November 14, 2002
Science Groove
Do Peterson’s biostatistics dissertation starts out with folk, progresses to bluegrass and continues on through funk, disco, jazz and rock ‘n’ roll.
So Peterson, a Ph.D. program dropout, isn’t your average scholar, or your average artist for that matter. Rather, the UW research scientist combines his right- and left-brain passions to achieve balance, happiness, and one decidedly eclectic blend of science and music on Science Groove’s debut album, My Dissertation.
Peterson formed the band out of his desire to bring science to a broader audience through the arts. Someday he hopes to broaden Science Groove (http://science-groove.org) to include visual arts and multi-media, all in an effort to make science more accessible to more people.
“I was working on this dissertation and I knew that the only people who were going to read this thing were going to be my committee members and maybe one or two people down the line – maybe,” he said. “There’s the story about the person who wrote a dissertation and stuck a $100 bill in it and put it back on the shelf in the library. Twenty years later he came back and the $100 bill was still in it. It might be folklore, but everybody knows that your dissertation just doesn’t get read. I didn’t want that for what I had worked on.”
The collection of recordings draws inspiration from a 13-slide, 15-minute talk he gave to a group of physicians at a cardiovascular health conference about a year and a half ago.
“A friend of mine said, ‘Hey, why don’t you turn it into 13 songs?’ And I was just at the point where I was in the mood to do that kind of thing. I was so angry at her,” Peterson recalled, laughing at the memory. “I said, ‘You don’t understand how interesting that sounds to me.’ ”
Interesting enough that Peterson decided to drop his pursuit of a Ph.D., find a job so that he could stay near the friends he had developed in Seattle, and put his science to music.

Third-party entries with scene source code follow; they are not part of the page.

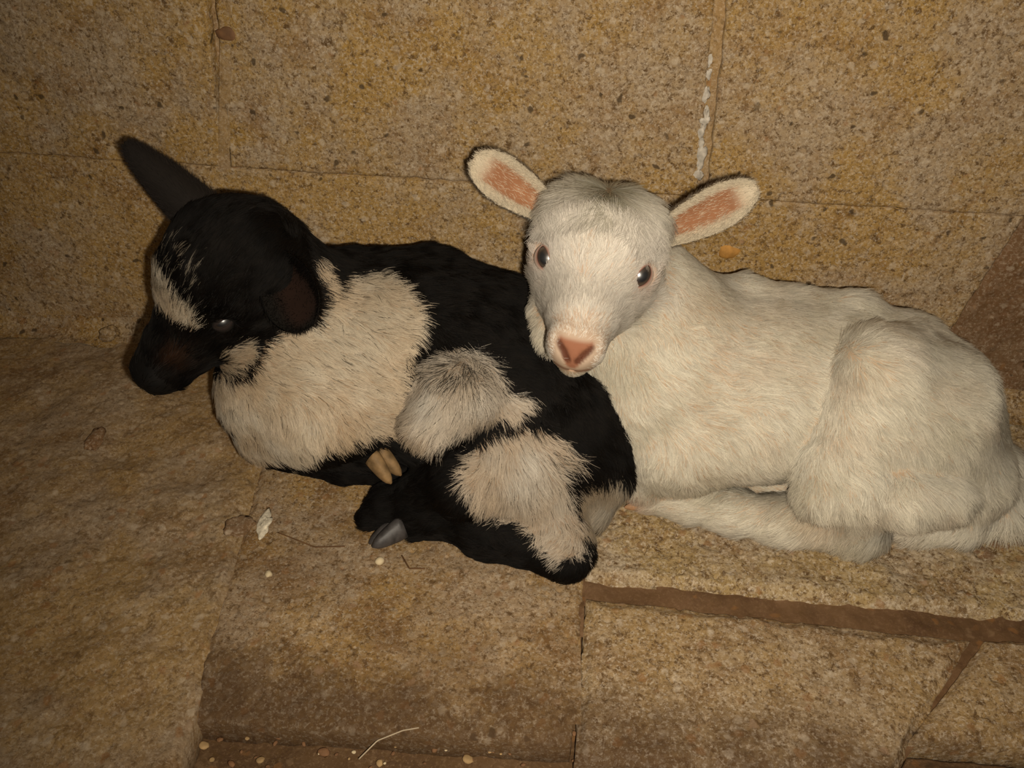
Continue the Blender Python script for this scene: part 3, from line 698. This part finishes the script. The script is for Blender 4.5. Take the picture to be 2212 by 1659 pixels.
def black_col(P, hair):
    n1 = np.stack([fbm(P, .012, 3, 61), fbm(P, .012, 3, 71)], 1); n3 = fbm(P, .004, 2, 81)
    x, y = project(P + 0); x = x + n1[:, 0]*16; y = y + n1[:, 1]*16
    if hair: jr = np.random.RandomState(len(P)); x = x + jr.randn(len(P))*5; y = y + jr.randn(len(P))*5
    blk = np.array([.0040, .0028, .0019]); c = blk*np.ones((len(P), 1)); c = c*(1 + .8*n3[:, None])
    f, u, s = BH.loc(P)
    wcol = np.array([.54, .46, .35]); warm = np.array([.45, .33, .21]); w2 = np.clip(.45 + fbm(P, .03, 3, 5)*1.1, 0, .8)[:, None]; wc = wcol*(1-w2) + warm*w2
    for k_ in ('chest', 'neck', 'flank', 'thigh'):
        m = inpoly(x, y, WP[k_]); c[m] = wc[m]
        if k_ in ('flank', 'thigh'): c[m] = (c*np.array([.93, .97, 1.06]))[m]
    if hair:      # dark hairs mixed into the top of the flank patch and the back of the thigh patch
        pr = .42*np.exp(-(((x-985)/70)**2 + ((y-800)/38)**2)) + .40*np.exp(-(((x-1215)/35)**2 + ((y-985)/30)**2)) + .04
        dm = (jr.rand(len(P)) < pr) & (fbm(P, .005, 2, 45) > -.3); c[dm] = (c*.12)[dm]
    m = inpoly(x, y, WP['tail']); c[m] = (wc*.62)[m]
    m = inpoly(x, y, WP['brow']) & (fbm(P, .003, 2, 91) > -.45); c[m] = (wc*.85)[m]
    m = inpoly(x, y, WP['cheek']); c[m] = (wc*.75)[m]
    # grizzled forehead and brown tinge round the muzzle
    gz = (fbm(P, .0025, 2, 93) > .35) & (x < 420) & (x > 300) & (y > 520) & (y < 690); c[gz] = (wc*.35)[gz]
    mz = (np.exp(-(((x-372)/26)**2 + ((y-778)/22)**2))*.3)[:, None]; c = c*(1-mz) + np.array([.10, .045, .022])*mz
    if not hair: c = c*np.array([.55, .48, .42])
    return c
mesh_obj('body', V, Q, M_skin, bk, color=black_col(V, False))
def black_w(C):
    f, u, s = BH.loc(C); e = np.minimum(((f-.036)**2 + (u-.010)**2 + (s-.042)**2), ((f-.036)**2 + (u-.010)**2 + (s+.042)**2)) < .0105**2
    hd = (f > -.07) & (f < .14) & (np.abs(s) < .07) & (np.abs(u) < .07)
    return np.where((f > .112) & (f < .15) & (np.abs(s) < .03) | e, 0.05, 1)*np.where(hd, 1.2, 1)
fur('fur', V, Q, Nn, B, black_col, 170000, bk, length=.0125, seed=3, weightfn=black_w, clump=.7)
for s in (1, -1):
    add_eye(bk, BH.p(.036, .010, s*.0375*1.05), BH.d(.20, .50, s*.80), BH.d(.95, .15, -s*.2), .0108*BH.k, M_eyed, ((.02, .012, .01), (.006, .005, .004)), .80, .27)
add_ear(bk, 'ear', BH.p(-.022, .022, -.040), at(268, 307, Y=-.15), imgdir(-.5, .3, -.6), .050, M_skin, (.05, .025, .015), (.012, .009, .007), 'black ear pointing up and left', cup=.5, furcol=(.010, .0075, .006), seed=6, rootw=.9, peak=.12, pw=1.35)
add_ear(bk, 'ear', BH.p(-.030, .010, .048), at(676, 702, Y=-.285), imgdir(-.45, .2, 1), .056, M_skin, (.022, .010, .006), (.010, .008, .006), 'black ear folded toward the viewer', cup=.6, furcol=(.008, .006, .005), seed=7, rootw=.7)
add_hoof(bk, at(822, 992, Y=-.262), imgdir(.70, -.70, .1), imgdir(.5, .5, .75), .0215, M_hoof_tan, 'tan cloven hoof of the folded foreleg')
add_hoof(bk, at(852, 1142, Z=.015), imgdir(-.85, -.35, .3), imgdir(-.3, .9, .15), .0245, M_hoof_grey, 'grey hoof of the hind leg')

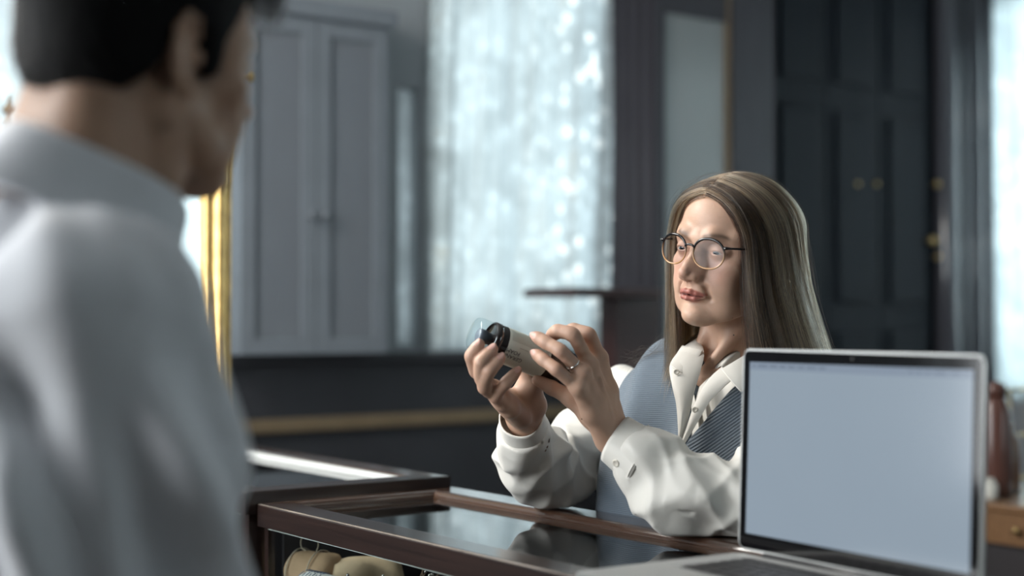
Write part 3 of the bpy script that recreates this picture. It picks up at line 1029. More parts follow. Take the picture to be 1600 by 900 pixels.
pc2 = W(1.940, 1.074, ZS + 0.025)
ax2 = -0.7 * AU + 0.12 * AV
p2 = parcel('paper_roll', pc2, ax2, 0.0245, 0.092, M_print, 'pale roll of printed paper lying in front of the brown parcel in the case', 'paper roll', 5, bumps=0.012)
axn = ax2 / np.linalg.norm(ax2); sdn = np.cross([0, 0, 1.0], axn)
for i in range(7):
    s = -0.032 + i * 0.007
    for (b0, b1) in ((1.15, 1.75), (1.85, 2.5)):
        arc = [pc2 + axn * s + sdn * 0.0256 * math.cos(t) + np.array([0, 0, 0.0256 * math.sin(t)]) for t in np.linspace(b0 + 0.1 * (i % 2), b1, 8)]
        tube('print_line', arc, 0.0007, M_ink, p2, 4)
pc3 = W(1.955, 1.165, ZS + 0.030)
p3 = parcel('paper_bag', pc3, 0.7 * AV - 0.3 * AU, 0.034, 0.12, M_kraft2, 'crumpled pale brown paper bag behind the printed roll in the case', 'paper bag', 9, bumps=0.22)

# heap of dry sprigs and silvery trinkets further along
rs = np.random.default_rng(11)
hb = empty('dried_sprigs', on_shelf(640, 890, 0.0))
tag(hb, 'tangled bundle of dry sprigs with silvery heads inside the near case', 'dried flowers')
stemV = []
bms = bmesh.new(); bmh = bmesh.new()
for i in range(170):
    c = W(1.64 + rs.uniform(-0.22, 0.22), 1.16 + rs.uniform(-0.06, 0.12), ZS + 0.004)
    d = rs.normal(size=3); d[2] = abs(d[2]) * 0.9 + 0.35; d /= np.linalg.norm(d)
    L = rs.uniform(0.03, 0.085)
    p0 = Vector(c); p1_ = Vector(c + d * L)
    r = bmesh.ops.create_cone(bms, cap_ends=True, segments=5, radius1=0.0012, radius2=0.0008, depth=L)
    M = Matrix.Translation((p0 + p1_) / 2) @ Vector(d).to_track_quat('Z', 'Y').to_matrix().to_4x4()
    bmesh.ops.transform(bms, matrix=M, verts=r['verts'])
    r = bmesh.ops.create_icosphere(bmh, subdivisions=1, radius=rs.uniform(0.002, 0.0055))
    bmesh.ops.transform(bmh, matrix=Matrix.Translation(p1_), verts=r['verts'])
so = from_bm('stems', bms, M_stem, hb); tag(so, kind='stuff')
so = from_bm('heads', bmh, M_silver, hb, True); tag(so, kind='stuff')
for i, (x, y, r) in enumerate(((586, 890, 0.013), (612, 896, 0.011))):
    p = on_shelf(x, y, 0.0)
    g = lathe('small_cup', [(0, 0), (r * .7, 0), (r * .75, r * .2), (r * .3, r * .5), (r * .35, r * 1.4), (r, r * 1.9), (r * 1.05, r * 3.0), (r * .95, r * 3.0), (r * .9, r * 2.0), (0, r * 1.6)], M_silver, None, 20)
    g.location = p + np.array([0, 0, 0.001])
    tag(g, ('larger' if i == 0 else 'smaller') + ' tarnished silver cup among the sprigs in the case', 'cup', 'silver cups in the case')

# ------------------------------------------------------------------ gilt mirror standing on the far case
M_gilt = mat('gilt_frame', (0.70, 0.46, 0.17), 0.32, 0.85, noise=0.45, nscale=25, bump=0.3, bscale=60)
M_mirror = mat('mirror_silver', (0.80, 0.86, 0.86), 0.03, 1.0)
mr = W(2.95, 1.392, 1.0)
mdir = AV
MW = 0.37
mn = -AU
R1 = np.array([mr[0], mr[1], ZT2 + 0.001]); L1 = R1 - mdir * MW
Hm = 0.92
mt = tag(empty('gilt_mirror', (R1 + L1) / 2, ROOM_ROT), 'gilt framed mirror standing on the far case behind the man', 'mirror')
PROF_M = [(0, 0.0), (0, 0.020), (0.004, 0.026), (0.010, 0.026), (0.013, 0.021), (0.016, 0.021), (0.020, 0.033), (0.028, 0.038), (0.038, 0.036), (0.045, 0.028),
          (0.048, 0.019), (0.055, 0.019), (0.057, 0.023), (0.062, 0.024), (0.066, 0.020), (0.072, 0.010), (0.072, 0.0)]
upz = np.array([0, 0, 1.0])
sweep_bar('frame_bar', R1, R1 + upz * Hm, -mdir, mn, PROF_M, M_gilt, mt)
sweep_bar('frame_bar', L1, L1 + upz * Hm, mdir, mn, PROF_M, M_gilt, mt)
sweep_bar('frame_bar', L1, R1, upz, mn, PROF_M, M_gilt, mt)
sweep_bar('frame_bar', L1 + upz * Hm, R1 + upz * Hm, -upz, mn, PROF_M, M_gilt, mt)
bm = bmesh.new()
add_box(bm, (0, 0, 0), (MW - 0.12, 0.006, Hm - 0.12))
gl = from_bm('mirror_glass', bm, M_mirror)
gl.location = (R1 + L1) / 2 + upz * Hm / 2 + mn * 0.006
gl.rotation_euler = (0, 0, ROOM_ROT)
adopt(gl, mt)
bm = bmesh.new()
add_box(bm, (0, 0, 0), (MW - 0.02, 0.015, Hm - 0.02))
bk = from_bm('backing_board', bm, M_walnut)
bk.location = (R1 + L1) / 2 + upz * Hm / 2 - mn * 0.0085
bk.rotation_euler = (0, 0, ROOM_ROT)
adopt(bk, mt)
for zz in (0.826,):
    k = lathe('boss', [(0, 0), (0.010, 0.0), (0.014, 0.010), (0.008, 0.020), (0.006, 0.034), (0.013, 0.042), (0.012, 0.052), (0, 0.056)], M_gilt, mt, 18)
    k.location = R1 + upz * zz + mn * 0.012
    k.rotation_euler = Vector(mdir).to_track_quat('Z', 'Y').to_euler()

# ------------------------------------------------------------------ brass balance on the far case, its finial beside the man's neck
M_bronze = mat('dark_bronze', (0.16, 0.115, 0.07), 0.4, 0.7)
fp = at(15, 172, 3.6)
bs = np.array([fp[0], fp[1], ZT2 + 0.0005])
bal = tag(empty('balance_scale', bs), 'dark bronze balance with a pointed finial on the far case', 'scale')
Hb = fp[2] - bs[2]
c = lathe('column', [(0, 0.002), (0.075, 0.002), (0.078, 0.014), (0.05, 0.024), (0.018, 0.04), (0.011, 0.07), (0.010, Hb - 0.10), (0.014, Hb - 0.09), (0.010, Hb - 0.05), (0.008, Hb - 0.035), (0, Hb - 0.03)], M_bronze, bal, 24)
c.location = bs
c = lathe('finial', [(r * 1.35, z * 1.35) for r, z in [(0.0, -0.032), (0.012, -0.030), (0.008, -0.022), (0.005, -0.014), (0.006, -0.010), (0.014, -0.003), (0.015, 0.002), (0.007, 0.009), (0.0035, 0.016), (0.005, 0.020), (0.003, 0.026), (0, 0.034)]], M_bronze, bal, 20)
c.location = fp
bd = AU
zb = fp[2] - 0.040
for s in (-1, 1):
    pts = [fp * [1, 1, 0] + [0, 0, zb], fp * [1, 1, 0] + [0, 0, zb - 0.020] + bd * 0.04 * s, fp * [1, 1, 0] + [0, 0, zb - 0.032] + bd * 0.08 * s, fp * [1, 1, 0] + [0, 0, zb - 0.03] + bd * 0.13 * s]
    tube('beam', spline(pts, 16), np.linspace(0.006, 0.003, 16), M_bronze, bal, 8)
    e = pts[-1]
    pan = lathe('pan', [(0, 0.0), (0.035, 0.003), (0.05, 0.012), (0.048, 0.013), (0.034, 0.006), (0, 0.003)], M_brass, bal, 24)
    pan.location = e + np.array([0, 0, -0.36])
    for k in range(3):
        t = 2 * PI * k / 3
        tube('chain', [e, e + np.array([0.047 * math.cos(t), 0.047 * math.sin(t), -0.347])], 0.0012, M_brass, pan, 5)
# ------------------------------------------------------------------ laptop
LW, LD, TH, OP = 0.359, 0.247, 0.994, 1.53
M_alu = mat('silver_aluminium', (0.46, 0.47, 0.465), 0.42, 0.7, bump=0.03, bscale=800)
M_black = mat('black_glass_bezel', (0.004, 0.004, 0.005), 0.08, spec=0.6)
M_key = mat('black_keycap', (0.012, 0.012, 0.014), 0.45)
M_hinge = mat('dark_hinge', (0.02, 0.02, 0.022), 0.4)
M_glyph = mat('key_legend', (0.5, 0.5, 0.5), 0.6)
M_pad = mat('trackpad', (0.55, 0.56, 0.55), 0.3, 0.5)


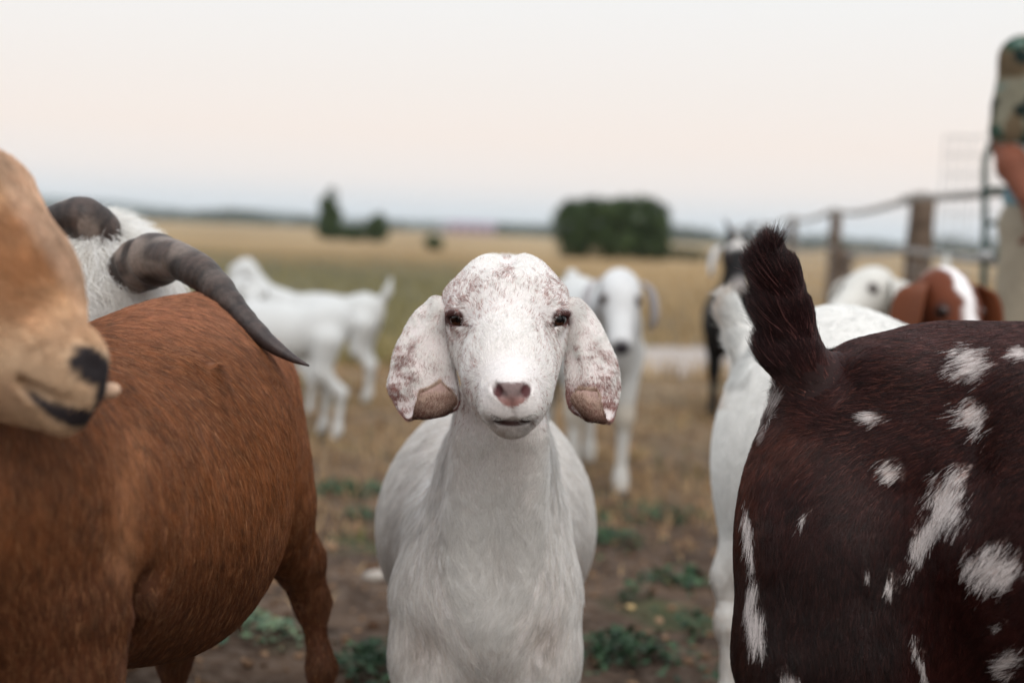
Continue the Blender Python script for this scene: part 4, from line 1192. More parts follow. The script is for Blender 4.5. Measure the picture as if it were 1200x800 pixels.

He wrote the songs and started looking for other musicians to complete the band.
He didn’t have to look far. Including Peterson there are nine band members with ties to the UW. Most come from science backgrounds or are English language teachers in UW Extension – where Peterson’s partner and Science Groove member Lori DeGloria works. The close-knit group began playing gigs over the summer and continues to practice together once a week.
“They’re just my friends,” Peterson said. “It’s an excuse to get together and have a party in my basement once a week with people I like. That’s really fun.”
But the science really does drive the music. The lyrics are all science and the album’s first song, “Performance,” reads something like an abstract for the rest of the project.
Done a lot of work to get this far.
The knowledge I’ve gained has come so hard.
Six long years of sweat and heart,
I take this work and create art.
It wasn’t always that way. Peterson tried to make a go of it as a professional musician. He found plenty of work, but the lifestyle proved to be too stressful – scurrying about to find his next gig, working odd hours, dealing with bounced paychecks. And even worse, he found his inspiration waning.
“Once I got out of college I thought I would really feel fulfilled by being an artist and doing music,” Peterson said. “What I found out, much to my surprise, was that doing music doesn’t really inspire me. It’s living life that inspires me. After awhile I was doing so much music because I needed to make a living and finally it was like, ‘Where is the inspiration coming from?’ I felt like I was dipping from a very dry well.
“I guess the balance is really important. Balance between work that I find to be very interesting and then music or any art form to express it in a way that I think people might listen to. So, now at the age of 36, I feel like I finally have my act together.”
Peterson’s adviser in the biostatistics program wasn’t surprised to see Science Groove take shape. Barbara McKnight says Peterson showed an interest in using the arts to express his science from the start and he never wavered.
“Do has a certain maturity and direction about himself,” she said. “He didn’t let himself be swayed by what other people thought his direction should be. He knew what it was. He’s a really neat guy and fun to be around.”
Perhaps not surprisingly, he’s also off the charts in the department when it comes to creativity, according to McKnight. Peterson learned early on that creativity could help him do more than make music.
Working full time as a musician taught him that people who might otherwise be uninterested would actually pay money to listen to his message, to any message, if it’s put to music. So when friends tell him that their child won’t stop listening to ASP – a funky Science Groove song about affected sibling pairs, distribution theory and linkage analysis data – it reinforces what he’s long suspected.
“Maybe he doesn’t know what he’s listening to,” Peterson said about the child, “but it’s a pleasant atmosphere in which to be introduced to the vocabulary of science and it’s a pleasant association with the material.”
Science Groove will be playing songs from the first album along with some new material Nov. 17 at the Rendezvous, 2320 Second Ave. in Belltown. The inspiration for the new songs is keyboardist Greg Crowther’s physiology dissertation. The music, like on the first album, will be wide ranging, but, according to Peterson, not the same wide range.